North Shore water winners
North Shore water winners
May 14, 2007
North Shore City has won four of the 10 regional Wai Care Awards that were presented at a ceremony on Saturday.
Wai Care is a water
quality education, monitoring and action programme for
community groups and schools throughout the Auckland
region.
North Shore City Council’s environmental
programmes co-ordinator, Jo Harrison, says Wai Care is an
important initiative as people deserve to know how their
actions on land, affect streams and the sea.
“If we can raise awareness, educate and encourage behaviour change on land, it can only benefit our streams and ultimately the sea where so many North Shore residents enjoy spending their leisure time,” she says.
This year the Wai Care Awards
were a feature of this year’s event, named the “Wai Care
Wade In”, held at Butterfly Creek in Manukau City on
Saturday.
Ms Harrison says the event is a chance to check
in with groups and monitor their techniques and the
equipment they are using, to ensure they are collecting
reliable water quality data.
“It is also an
opportunity for groups from across the region to get
together, network, share ideas, successes and stories,”
she says.
“This year there was a chance for Wai Care to
recognise and reward all the amazing work that our Wai Care
groups across the region do all year round.”
Winner of
the ‘Dedication to Regular Monitoring and Data Entry
Award’, Dave Johnston, is a Wai Care pioneer. He was one
of the first members of the North Shore community involved
in the programme when it was originally piloted in
2000.
Mr Johnston says he saw Wai Care’s potential to become a programme that should be in every school.

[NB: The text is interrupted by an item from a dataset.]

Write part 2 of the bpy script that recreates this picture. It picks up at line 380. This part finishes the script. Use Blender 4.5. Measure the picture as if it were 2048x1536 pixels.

“Environmental awareness has to start at the first rung of the citizen ladder, and that is with the kids,” he says.
“I’m pleased to see the Wai Care
programme is now well on its way to reaching that goal, and
as I am not getting any younger I think that I can hang up
my gumboots and let the younger members carry on the good
work.”
Christine Robson, syndicate leader at Forrest
Hill School, received the ‘Inspirational Use of Wai Care
by a Teacher Award’. Christine says Wai Care was an
excellent programme to involve her Year Three students
in.
“Their enthusiasm was contagious among other classes in the school and they were genuinely interested in what they could do to promote the programme,” she says.
“Throughout the year, our inquiries lead us through reading, oral language, science, written language, outdoor education, art and learning to use powerpoint as the tool for the final presentation.”
Other North Shore City winners were Pauline Lawes, Bernard Stanley and Ross Garrett from the Long Bay Okura Great Park Society, for ‘Action Taken Against Pollution’, and Mandy Osborne won the award for ‘Excellent Action Planning and Forward Thinking’.